Al Mukalla: The UN envoy to Yemen, Esmail Ould Shaikh Ahmad has criticised Al Houthis’ intensifying crackdown against supporters and relatives of the assassinated former president of Yemen, Ali Abdullah Saleh.

Ahmad said on his official Twitter account that the crackdown was against intentional law and urged the Iran-backed militia to stop attacks on the General People’s Congress (GPC), Saleh’s party. “What is happening in Sana’a is unacceptable and against international humanitarian law. We need to put an end to the targeting of GPC leaders, activists and their families,” Ahmad said.

Shortly after killing Saleh on December 4 Al Houthis launched sweeping arrests against Saleh’s relatives, military and civilian loyalists and his media outlets. Dozens of senior members of the GPC have been killed, detained or put under house arrest. Al Houthis fear that Saleh’s supporters might regroup and revolt against their oppressive rule, including in Sana’a.

Local officials in the Marib province have said that Theyab Bin Al Moeli, a minister of oil in the Al Houthi-Saleh government, which crumbled after Saleh’s death, had arrived in his home province.

Several senior members of Saleh’s party have also recently sneaked into government-controlled territories, fleeing the Al Houthi campaign of arrests. Similarly, Yemen’s Journalist Syndicate said on Friday that armed Al Houthi militiamen stormed the offices of the Yemen Today newspaper, the mouthpiece of Saleh’s party, and arrested two of its staff members. Nabil Al Osaidi from the Journalist Syndicate said the militants destroyed furniture and the newspaper’s archives, and vowed to hunt down journalists who fled the newspaper after Saleh’s death.

Meanwhile, on the battlefields, dozens of militants have been killed over the last 24 hours in fighting with government forces or by Saudi-led coalition fighter jets.

On the Red Sea front, local army commanders said fighter jets from the coalition had targeted armed vehicles heading to the battlefield north of Khokha region in the province of Hodeida. The air raids have foiled Al Houthi attempts to shore up their depleted forces there.

Similar massive air strikes struck armed vehicles carrying Al Houthi fighters to the battlefield in the southern province of Shabwa.

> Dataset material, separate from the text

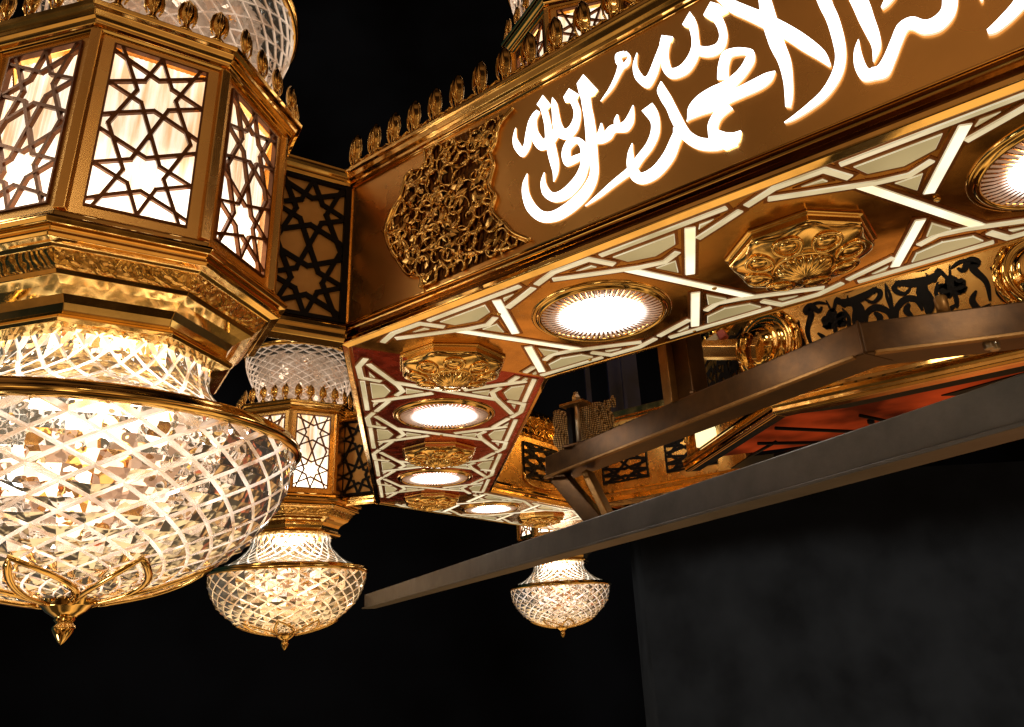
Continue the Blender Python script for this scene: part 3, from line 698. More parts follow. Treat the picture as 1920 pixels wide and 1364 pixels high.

Government forces and allied tribesmen scored a major victory in Shabwa on Friday after taking control of almost all of Bayhan town, Al Houthi’s last urban bastion in Southern Yemen.

In the northern province of Jawf, Abdullah Al Ashraf, a spokesperson for the 6th Military Region, said an Al Houthi field commander named Abdul Nasser Al Jaro, and a number of militants, were killed in clashes with government forces.